Boyolali  (ANTARA News) - Ribuan warga dari berbagai daerah berkumpul di Makam Ki Ageng Pantaran, di Candisari, Ampel, Kabupaten Boyolali, Jawa Tengah, Jumat, guna menggelar tradisi ritual "sadranan" atau "buka luwur" untuk memohon berkah.

Pengunjung dalam acara ritual tersebut bukan hanya dari Boyolali saja, melainkan juga dari luar daerah di antaranya, Kota Semarang, Solo, Salatiga, Grobogan, Klaten, dan Kabupaten Semarang.

Pengunjung yang datang tersebut tidak hanya mengikuti acara doa bersama, tetapi mereka juga rela berdesak-desakan memperebutkan takir nasi, janur, juga potongan kain bekas penutup makam. Mereka menganggap benda itu, dapat membawa berkah.

Menurut Winoto salah satu pengunjung asal Salatiga, kegiatan tersebut dilakukan setiap 25 Sura atau pada minggu ketiga, dan hal ini sudah tradisi untuk mencari berkah.

"Saya datang ke sini untuk berziarah ke petilasan Syeh Maulana Ibrahim Maghribi," kata Winoto.

Pitoyo (65) Tokoh masyarakat Candisari menjelaskan, mereka melakukan prosesi ritual di antaranya doa bersama memohon keselamatan dan kesejahteraan dari hasil bertani. Warga itu kemudian membagikan hasil bumi berupa kenduri kepada pengunjung di sekitar makam tersebut.

Menurut dia, ritual Buka Luwur dilakukan sejak zamannya nenek moyang. Zaman penyebaran Agama Islam di desa ini, yang dilakukan oleh Syeh Maulana Ibrahim Maghribi.

Beliau saat menyebarkan ajaran Agama Islam di wilayah ini, salah satunya dengan memberikan sebagian sedekah dari hasil bumi, sehingga warga sekitar melestarikan hingga sekarang.

Ia menjelaskan, ritual buka luwur ditandai dengan kirab 20 orang yang berpakaian kejawen.
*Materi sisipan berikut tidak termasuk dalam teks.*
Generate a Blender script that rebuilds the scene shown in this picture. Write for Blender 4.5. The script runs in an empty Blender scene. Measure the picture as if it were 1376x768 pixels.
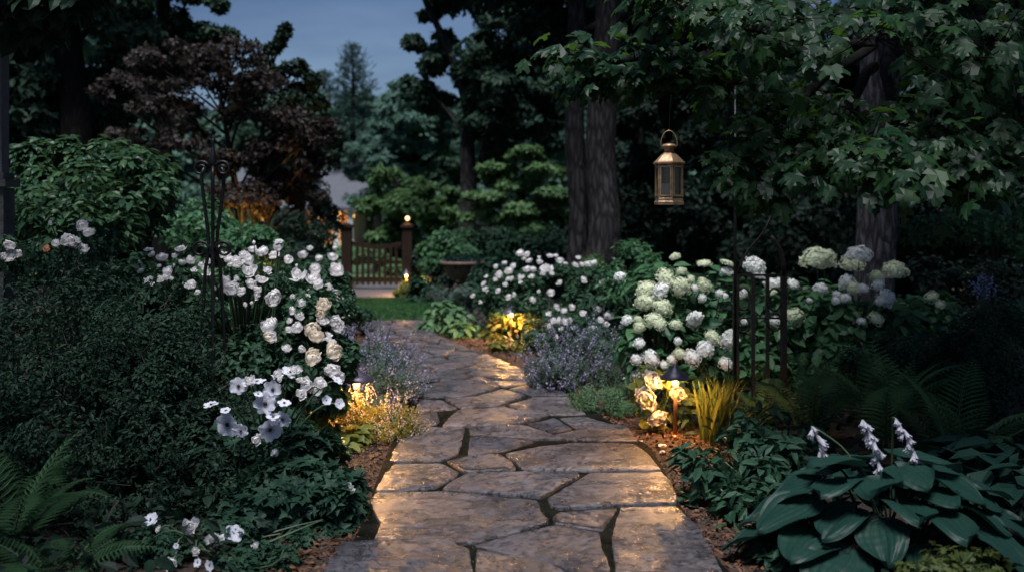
import bpy, math, random
import numpy as np
from mathutils import Vector, Matrix, noise
R = math.radians
rng = np.random.default_rng(7)
random.seed(7)
SC = bpy.context.scene
COL = SC.collection

# ------------------------------------------------------------------ camera, sky, sun, exposure
EYE = 1.5; F = 1338.0; CX = 688.0; HY = 290.0          # focal length and horizon row, in photo pixels
cam = bpy.data.objects.new('camera', bpy.data.cameras.new('camera')); COL.objects.link(cam)
cam.location = (0, 0, EYE); cam.rotation_euler = (R(90), 0, 0)
cam.data.lens = 35; cam.data.sensor_width = 36; cam.data.shift_y = -(384 - HY) / 1376
cam.data.clip_start = 0.05; cam.data.clip_end = 2000
cam.data.dof.use_dof = True; cam.data.dof.focus_distance = 5.6; cam.data.dof.aperture_fstop = 1.7
SC.camera = cam
SUN_EL, SUN_AZ = 71.0, 188.0                            # soft dusk light from behind the camera, a little to the left
w = bpy.data.worlds.new('World'); SC.world = w; w.use_nodes = True
nt = w.node_tree; bg = nt.nodes['Background']
sky = nt.nodes.new('ShaderNodeTexSky'); sky.sky_type = 'NISHITA'; sky.sun_disc = False
sky.sun_elevation = R(SUN_EL); sky.sun_rotation = R(SUN_AZ); sky.air_density = 1.0; sky.dust_density = 1.2; sky.ozone_density = 3.0
tc = nt.nodes.new('ShaderNodeTexCoord'); mp = nt.nodes.new('ShaderNodeMapping'); mp.inputs['Scale'].default_value = (1.6, 1.6, 7)
nz = nt.nodes.new('ShaderNodeTexNoise'); nz.inputs['Scale'].default_value = 2.2; nz.inputs['Detail'].default_value = 5
rp = nt.nodes.new('ShaderNodeValToRGB'); rp.color_ramp.elements[0].position = .35; rp.color_ramp.elements[0].color = (.36, .42, .54, 1)
rp.color_ramp.elements[1].position = .7; rp.color_ramp.elements[1].color = (.74, .76, .82, 1)
mx = nt.nodes.new('ShaderNodeMix'); mx.data_type = 'RGBA'; mx.blend_type = 'MULTIPLY'; mx.inputs[0].default_value = 1
nt.links.new(tc.outputs['Generated'], mp.inputs[0]); nt.links.new(mp.outputs[0], nz.inputs[0]); nt.links.new(nz.outputs[0], rp.inputs[0])
nt.links.new(sky.outputs[0], mx.inputs['A']); nt.links.new(rp.outputs[0], mx.inputs['B']); nt.links.new(mx.outputs['Result'], bg.inputs[0])
bg.inputs[1].default_value = 0.05
sd = bpy.data.lights.new('sun', 'SUN'); sd.energy = 2.8; sd.angle = R(22); sd.color = (.97, .97, 1.0)
sun = bpy.data.objects.new('sun', sd); COL.objects.link(sun)
az = R(SUN_AZ); el = R(SUN_EL)
sun_dir = Vector((math.sin(az) * math.cos(el), math.cos(az) * math.cos(el), math.sin(el)))
sun.rotation_euler = sun_dir.to_track_quat('Z', 'Y').to_euler()
vs = SC.view_settings; SC.display_settings.display_device = 'sRGB'; vs.view_transform = 'Standard'; vs.look = 'None'
vs.exposure = 1.08; vs.gamma = 1; vs.use_curve_mapping = False
SC.cycles.max_bounces = 5; SC.cycles.diffuse_bounces = 4; SC.cycles.glossy_bounces = 2; SC.cycles.transmission_bounces = 4
SC.cycles.transparent_max_bounces = 6; SC.cycles.use_denoising = True; SC.cycles.sample_clamp_indirect = 2; SC.cycles.sample_clamp_direct = 40
SC.cycles.caustics_reflective = False; SC.cycles.caustics_refractive = False
LAMP = 5.6                                             # common factor of the garden lamps

# ------------------------------------------------------------------ helpers
def at(px, py, Y): return np.array([(px - CX) / F * Y, Y, EYE - (py - HY) / F * Y])
def gx(px, Y): return (px - CX) / F * Y
def gz(py, Y): return EYE - (py - HY) / F * Y
def ground_pt(px, py): return at(px, py, EYE * F / (py - HY))
def unit(a): return a / np.maximum(np.linalg.norm(a, axis=-1, keepdims=True), 1e-9)

class MB:
    def __init__(s): s.v = []; s.n = 0; s.li = []; s.lc = []; s.mi = []
    def raw(s, V, loops, counts, mat=0):
        V = np.asarray(V, float).reshape(-1, 3); loops = np.asarray(loops, np.int64); counts = np.asarray(counts, np.int64)
        s.v.append(V); s.li.append(loops + s.n); s.lc.append(counts); s.mi.append(np.full(len(counts), mat)); s.n += len(V)
    def poly(s, V, faces, mat=0):
        s.raw(V, [i for f in faces for i in f], [len(f) for f in faces], mat)
    def stamp(s, T, faces, O, mat=0):                    # T: (n,k,3) copies of one template
        n, k = T.shape[:2]
        fl = np.array([i for f in faces for i in f]); fc = np.array([len(f) for f in faces])
        s.raw(T.reshape(-1, 3), (np.arange(n)[:, None] * k + fl).ravel(), np.tile(fc, n), mat)
    def tube(s, pts, rad, seg=8, mat=0, cap=True):
        P = np.asarray(pts, float); m = len(P); rad = np.broadcast_to(np.asarray(rad, float), (m,))
        T = unit(np.gradient(P, axis=0)); a = np.array([0, 0, 1.]) if abs(T[0, 2]) < .9 else np.array([1., 0, 0])
        u = unit(np.cross(T[0], a)); rings = []
        for i in range(m):
            u = unit(u - T[i] * np.dot(u, T[i])); b = np.cross(T[i], u)
            th = np.linspace(0, 2 * math.pi, seg, endpoint=False)[:, None]
            rings.append(P[i] + rad[i] * (np.cos(th) * u + np.sin(th) * b))
        f = [(i * seg + j, i * seg + (j + 1) % seg, (i + 1) * seg + (j + 1) % seg, (i + 1) * seg + j) for i in range(m - 1) for j in range(seg)]
        if cap: f += [tuple(range(seg))[::-1], tuple((m - 1) * seg + j for j in range(seg))]
        s.poly(np.concatenate(rings), f, mat)
    def box(s, c, h, rz=0, mat=0, top=1.0):
        x, y, z = h; V = np.array([(-x, -y, -z), (x, -y, -z), (x, y, -z), (-x, y, -z), (-x * top, -y * top, z), (x * top, -y * top, z), (x * top, y * top, z), (-x * top, y * top, z)], float)
        cr, sr = math.cos(rz), math.sin(rz); V = np.stack([V[:, 0] * cr - V[:, 1] * sr, V[:, 0] * sr + V[:, 1] * cr, V[:, 2]], 1) + np.asarray(c, float)
        s.poly(V, [(0, 3, 2, 1), (4, 5, 6, 7), (0, 1, 5, 4), (1, 2, 6, 5), (2, 3, 7, 6), (3, 0, 4, 7)], mat)
    def lathe(s, c, prof, seg=24, mat=0, rot=0):
        c = np.asarray(c, float); V = []
        for r, z in prof:
            th = np.linspace(0, 2 * math.pi, seg, endpoint=False) + rot
            V.append(np.stack([r * np.cos(th), r * np.sin(th), np.full(seg, z)], 1))
        m = len(prof)
        f = [(i * seg + j, i * seg + (j + 1) % seg, (i + 1) * seg + (j + 1) % seg, (i + 1) * seg + j) for i in range(m - 1) for j in range(seg)]
        f += [tuple(range(seg))[::-1], tuple((m - 1) * seg + j for j in range(seg))]
        s.poly(np.concatenate(V) + c, f, mat)
    def grid(s, G, mat=0):                               # G: (a,b,3)
        a, b = G.shape[:2]
        f = [(i * b + j, i * b + j + 1, (i + 1) * b + j + 1, (i + 1) * b + j) for i in range(a - 1) for j in range(b - 1)]
        s.poly(G.reshape(-1, 3), f, mat)
    def mesh(s, name, mats, smooth=False, off=(0, 0, 0)):
        me = bpy.data.meshes.new(name); V = np.concatenate(s.v) - np.asarray(off, float)
        L = np.concatenate(s.li); C = np.concatenate(s.lc); M = np.concatenate(s.mi)
        me.vertices.add(len(V)); me.vertices.foreach_set('co', V.astype(np.float32).ravel())
        me.loops.add(len(L)); me.loops.foreach_set('vertex_index', L.astype(np.int32))
        st = np.concatenate([[0], np.cumsum(C)[:-1]]).astype(np.int32)
        me.polygons.add(len(C)); me.polygons.foreach_set('loop_start', st); me.polygons.foreach_set('loop_total', C.astype(np.int32))
        for m in (mats if isinstance(mats, (list, tuple)) else [mats]): me.materials.append(m)
        me.polygons.foreach_set('material_index', M.astype(np.int32))
        me.polygons.foreach_set('use_smooth', np.full(len(C), bool(smooth)))
        me.update(calc_edges=True); me.validate()
        return me
    def build(s, name, mats, parent=None, smooth=False):
        off = wl(parent)
        o = bpy.data.objects.new(name, s.mesh(name, mats, smooth, off)); COL.objects.link(o); o.parent = parent
        return o

def wl(o):
    p = Vector((0, 0, 0))
    while o is not None: p = p + o.location; o = o.parent
    return np.array(p)
def tag(o, label=None, cat=None, group=None, kind=None):
    if label: o['label'] = label
    if cat: o['category'] = cat
    if group: o['group'] = group
    if kind: o['kind'] = kind
    return o
def thing(name, label, cat, loc, group=None):
    o = bpy.data.objects.new(name, None); o.empty_display_size = .1; COL.objects.link(o); o.location = tuple(float(x) for x in loc)
    return tag(o, label, cat, group)
def put(name, me, parent, pos, axis=(0, 0, 1), scale=1.0, spin=0.0):   # a part that shares its mesh with its like; pos in world
    o = bpy.data.objects.new(name, me); COL.objects.link(o); o.parent = parent
    o.location = Vector(tuple(pos)) - Vector(tuple(wl(parent)))
    q = Vector(tuple(axis)).to_track_quat('Z', 'Y') @ Matrix.Rotation(spin, 3, 'Z').to_quaternion()
    o.rotation_euler = q.to_euler(); o.scale = (scale,) * 3 if np.isscalar(scale) else scale
    return o
def copy_thing(root, loc, rz=0, scale=1.0, label=None, group=None):
    c = root.copy(); COL.objects.link(c); c.location = tuple(loc); c.rotation_euler = (0, 0, rz); c.scale = (scale,) * 3
    if label: c['label'] = label
    if group: c['group'] = group
    for ch in list(root.children):
        d = ch.copy(); COL.objects.link(d); d.parent = c
        for g in list(ch.children):
            e = g.copy(); COL.objects.link(e); e.parent = d
    return c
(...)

Mereka membawa kain mori putih dan payung mutha untuk diserahkan kepada juru kunci sebagai pengganti tutup batu tempat semedi Ki Ageng Pantaran.

Ritual dilanjutkan dengan tabur bunga, dan diakhiri dengan tahlilan dan Ngalab berkah.

Selain itu, warga juga membawa Tumpeng Rasulan yang merupakan simbol penghormatan kepada Nabi Muhammad SAW beserta keluarga dan para sahabatnya.

Sekretaris Daerah Boyolali Sri Ardiningsih dalam acara tersebut mengatakan, sebelumnya ritual yang diyakini membawa berkah hanya dilakukan oleh warga masyarakat desa setempat.

Namun, kata dia, hampir 10 tahun ini, kegiatan tersebut dikemas sedemikian rupa sehingga menjadi aset wisata di Kabupaten Boyolali.

"Sehingga, kegiatan itu, diharapkan mampu menarik para wisatawan berkunjung ke desa ini," katanya.